> **Data segment**:
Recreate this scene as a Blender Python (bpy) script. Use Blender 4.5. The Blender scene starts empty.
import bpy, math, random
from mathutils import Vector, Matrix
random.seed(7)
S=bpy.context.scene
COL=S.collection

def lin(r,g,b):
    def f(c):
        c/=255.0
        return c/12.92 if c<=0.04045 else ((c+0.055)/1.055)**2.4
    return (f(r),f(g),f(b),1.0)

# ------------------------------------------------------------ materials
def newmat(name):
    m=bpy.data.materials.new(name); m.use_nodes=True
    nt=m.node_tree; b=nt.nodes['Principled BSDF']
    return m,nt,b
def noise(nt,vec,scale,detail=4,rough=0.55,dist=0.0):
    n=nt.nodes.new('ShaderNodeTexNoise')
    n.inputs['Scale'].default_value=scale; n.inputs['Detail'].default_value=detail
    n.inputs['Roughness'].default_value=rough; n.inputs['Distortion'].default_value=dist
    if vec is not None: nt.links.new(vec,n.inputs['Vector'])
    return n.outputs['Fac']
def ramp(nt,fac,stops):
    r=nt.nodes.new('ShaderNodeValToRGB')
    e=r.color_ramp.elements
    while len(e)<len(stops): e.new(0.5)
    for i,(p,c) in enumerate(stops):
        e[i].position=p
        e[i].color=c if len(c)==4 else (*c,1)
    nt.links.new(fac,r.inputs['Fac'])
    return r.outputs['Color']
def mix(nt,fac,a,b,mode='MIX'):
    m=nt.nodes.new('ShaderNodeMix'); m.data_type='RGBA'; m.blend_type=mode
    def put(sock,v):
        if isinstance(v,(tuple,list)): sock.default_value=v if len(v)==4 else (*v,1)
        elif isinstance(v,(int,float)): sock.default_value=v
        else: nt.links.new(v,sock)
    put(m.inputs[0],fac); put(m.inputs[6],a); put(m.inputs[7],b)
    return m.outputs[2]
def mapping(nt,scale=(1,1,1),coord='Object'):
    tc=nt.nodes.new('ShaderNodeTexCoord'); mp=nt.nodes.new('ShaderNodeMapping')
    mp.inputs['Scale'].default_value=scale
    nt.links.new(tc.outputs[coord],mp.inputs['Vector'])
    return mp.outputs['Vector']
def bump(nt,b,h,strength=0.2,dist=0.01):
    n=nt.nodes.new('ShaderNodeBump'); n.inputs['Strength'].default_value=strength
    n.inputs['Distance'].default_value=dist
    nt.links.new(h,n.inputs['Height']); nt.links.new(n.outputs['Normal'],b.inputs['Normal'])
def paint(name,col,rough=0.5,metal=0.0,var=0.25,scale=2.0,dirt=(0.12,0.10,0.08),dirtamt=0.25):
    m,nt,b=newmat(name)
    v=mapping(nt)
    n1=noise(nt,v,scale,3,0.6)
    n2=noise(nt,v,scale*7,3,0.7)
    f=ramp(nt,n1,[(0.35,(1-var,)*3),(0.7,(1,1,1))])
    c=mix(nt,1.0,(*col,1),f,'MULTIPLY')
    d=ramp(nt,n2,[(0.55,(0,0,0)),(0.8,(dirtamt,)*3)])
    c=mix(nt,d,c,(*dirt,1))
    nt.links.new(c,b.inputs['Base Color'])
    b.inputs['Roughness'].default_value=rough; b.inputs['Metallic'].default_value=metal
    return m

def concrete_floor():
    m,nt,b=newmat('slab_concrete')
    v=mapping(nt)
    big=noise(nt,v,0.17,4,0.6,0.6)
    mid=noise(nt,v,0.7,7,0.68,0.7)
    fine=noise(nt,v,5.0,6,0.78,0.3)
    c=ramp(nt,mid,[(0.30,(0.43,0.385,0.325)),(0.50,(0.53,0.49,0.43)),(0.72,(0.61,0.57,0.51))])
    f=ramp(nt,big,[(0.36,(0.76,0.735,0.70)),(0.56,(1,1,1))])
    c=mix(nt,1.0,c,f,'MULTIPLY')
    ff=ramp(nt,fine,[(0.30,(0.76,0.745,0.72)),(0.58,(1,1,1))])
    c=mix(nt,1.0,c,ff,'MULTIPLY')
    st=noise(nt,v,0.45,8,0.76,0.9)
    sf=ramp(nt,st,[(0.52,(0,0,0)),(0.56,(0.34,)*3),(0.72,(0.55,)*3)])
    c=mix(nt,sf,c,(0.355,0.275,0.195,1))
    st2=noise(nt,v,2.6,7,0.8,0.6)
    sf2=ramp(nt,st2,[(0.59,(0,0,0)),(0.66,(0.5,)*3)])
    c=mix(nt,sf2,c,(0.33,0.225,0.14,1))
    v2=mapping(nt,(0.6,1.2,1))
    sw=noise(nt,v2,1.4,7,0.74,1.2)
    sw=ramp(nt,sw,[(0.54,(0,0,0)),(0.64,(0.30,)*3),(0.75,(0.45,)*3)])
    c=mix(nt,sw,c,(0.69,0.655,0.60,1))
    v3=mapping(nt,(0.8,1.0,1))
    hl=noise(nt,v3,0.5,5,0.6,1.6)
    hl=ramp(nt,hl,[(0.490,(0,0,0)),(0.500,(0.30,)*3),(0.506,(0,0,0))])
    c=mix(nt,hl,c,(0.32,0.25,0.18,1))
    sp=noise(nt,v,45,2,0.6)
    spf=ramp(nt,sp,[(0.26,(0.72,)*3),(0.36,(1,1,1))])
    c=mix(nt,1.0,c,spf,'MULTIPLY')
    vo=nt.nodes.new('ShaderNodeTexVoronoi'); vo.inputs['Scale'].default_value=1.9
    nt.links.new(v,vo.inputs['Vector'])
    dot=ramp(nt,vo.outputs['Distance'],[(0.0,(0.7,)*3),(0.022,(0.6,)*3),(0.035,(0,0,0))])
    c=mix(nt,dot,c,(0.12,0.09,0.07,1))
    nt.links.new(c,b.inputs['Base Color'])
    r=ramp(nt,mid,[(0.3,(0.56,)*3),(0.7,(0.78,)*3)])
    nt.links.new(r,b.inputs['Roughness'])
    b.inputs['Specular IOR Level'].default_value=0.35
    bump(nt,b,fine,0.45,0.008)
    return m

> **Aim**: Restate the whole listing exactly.

> **Exercise solution**:
Recreate this scene as a Blender Python (bpy) script. Use Blender 4.5. The Blender scene starts empty.
import bpy, math, random
from mathutils import Vector, Matrix
random.seed(7)
S=bpy.context.scene
COL=S.collection

def lin(r,g,b):
    def f(c):
        c/=255.0
        return c/12.92 if c<=0.04045 else ((c+0.055)/1.055)**2.4
    return (f(r),f(g),f(b),1.0)

# ------------------------------------------------------------ materials
def newmat(name):
    m=bpy.data.materials.new(name); m.use_nodes=True
    nt=m.node_tree; b=nt.nodes['Principled BSDF']
    return m,nt,b
def noise(nt,vec,scale,detail=4,rough=0.55,dist=0.0):
    n=nt.nodes.new('ShaderNodeTexNoise')
    n.inputs['Scale'].default_value=scale; n.inputs['Detail'].default_value=detail
    n.inputs['Roughness'].default_value=rough; n.inputs['Distortion'].default_value=dist
    if vec is not None: nt.links.new(vec,n.inputs['Vector'])
    return n.outputs['Fac']
def ramp(nt,fac,stops):
    r=nt.nodes.new('ShaderNodeValToRGB')
    e=r.color_ramp.elements
    while len(e)<len(stops): e.new(0.5)
    for i,(p,c) in enumerate(stops):
        e[i].position=p
        e[i].color=c if len(c)==4 else (*c,1)
    nt.links.new(fac,r.inputs['Fac'])
    return r.outputs['Color']
def mix(nt,fac,a,b,mode='MIX'):
    m=nt.nodes.new('ShaderNodeMix'); m.data_type='RGBA'; m.blend_type=mode
    def put(sock,v):
        if isinstance(v,(tuple,list)): sock.default_value=v if len(v)==4 else (*v,1)
        elif isinstance(v,(int,float)): sock.default_value=v
        else: nt.links.new(v,sock)
    put(m.inputs[0],fac); put(m.inputs[6],a); put(m.inputs[7],b)
    return m.outputs[2]
def mapping(nt,scale=(1,1,1),coord='Object'):
    tc=nt.nodes.new('ShaderNodeTexCoord'); mp=nt.nodes.new('ShaderNodeMapping')
    mp.inputs['Scale'].default_value=scale
    nt.links.new(tc.outputs[coord],mp.inputs['Vector'])
    return mp.outputs['Vector']
def bump(nt,b,h,strength=0.2,dist=0.01):
    n=nt.nodes.new('ShaderNodeBump'); n.inputs['Strength'].default_value=strength
    n.inputs['Distance'].default_value=dist
    nt.links.new(h,n.inputs['Height']); nt.links.new(n.outputs['Normal'],b.inputs['Normal'])
def paint(name,col,rough=0.5,metal=0.0,var=0.25,scale=2.0,dirt=(0.12,0.10,0.08),dirtamt=0.25):
    m,nt,b=newmat(name)
    v=mapping(nt)
    n1=noise(nt,v,scale,3,0.6)
    n2=noise(nt,v,scale*7,3,0.7)
    f=ramp(nt,n1,[(0.35,(1-var,)*3),(0.7,(1,1,1))])
    c=mix(nt,1.0,(*col,1),f,'MULTIPLY')
    d=ramp(nt,n2,[(0.55,(0,0,0)),(0.8,(dirtamt,)*3)])
    c=mix(nt,d,c,(*dirt,1))
    nt.links.new(c,b.inputs['Base Color'])
    b.inputs['Roughness'].default_value=rough; b.inputs['Metallic'].default_value=metal
    return m

def concrete_floor():
    m,nt,b=newmat('slab_concrete')
    v=mapping(nt)
    big=noise(nt,v,0.17,4,0.6,0.6)
    mid=noise(nt,v,0.7,7,0.68,0.7)
    fine=noise(nt,v,5.0,6,0.78,0.3)
    c=ramp(nt,mid,[(0.30,(0.43,0.385,0.325)),(0.50,(0.53,0.49,0.43)),(0.72,(0.61,0.57,0.51))])
    f=ramp(nt,big,[(0.36,(0.76,0.735,0.70)),(0.56,(1,1,1))])
    c=mix(nt,1.0,c,f,'MULTIPLY')
    ff=ramp(nt,fine,[(0.30,(0.76,0.745,0.72)),(0.58,(1,1,1))])
    c=mix(nt,1.0,c,ff,'MULTIPLY')
    st=noise(nt,v,0.45,8,0.76,0.9)
    sf=ramp(nt,st,[(0.52,(0,0,0)),(0.56,(0.34,)*3),(0.72,(0.55,)*3)])
    c=mix(nt,sf,c,(0.355,0.275,0.195,1))
    st2=noise(nt,v,2.6,7,0.8,0.6)
    sf2=ramp(nt,st2,[(0.59,(0,0,0)),(0.66,(0.5,)*3)])
    c=mix(nt,sf2,c,(0.33,0.225,0.14,1))
    v2=mapping(nt,(0.6,1.2,1))
    sw=noise(nt,v2,1.4,7,0.74,1.2)
    sw=ramp(nt,sw,[(0.54,(0,0,0)),(0.64,(0.30,)*3),(0.75,(0.45,)*3)])
    c=mix(nt,sw,c,(0.69,0.655,0.60,1))
    v3=mapping(nt,(0.8,1.0,1))
    hl=noise(nt,v3,0.5,5,0.6,1.6)
    hl=ramp(nt,hl,[(0.490,(0,0,0)),(0.500,(0.30,)*3),(0.506,(0,0,0))])
    c=mix(nt,hl,c,(0.32,0.25,0.18,1))
    sp=noise(nt,v,45,2,0.6)
    spf=ramp(nt,sp,[(0.26,(0.72,)*3),(0.36,(1,1,1))])
    c=mix(nt,1.0,c,spf,'MULTIPLY')
    vo=nt.nodes.new('ShaderNodeTexVoronoi'); vo.inputs['Scale'].default_value=1.9
    nt.links.new(v,vo.inputs['Vector'])
    dot=ramp(nt,vo.outputs['Distance'],[(0.0,(0.7,)*3),(0.022,(0.6,)*3),(0.035,(0,0,0))])
    c=mix(nt,dot,c,(0.12,0.09,0.07,1))
    nt.links.new(c,b.inputs['Base Color'])
    r=ramp(nt,mid,[(0.3,(0.56,)*3),(0.7,(0.78,)*3)])
    nt.links.new(r,b.inputs['Roughness'])
    b.inputs['Specular IOR Level'].default_value=0.35
    bump(nt,b,fine,0.45,0.008)
    return m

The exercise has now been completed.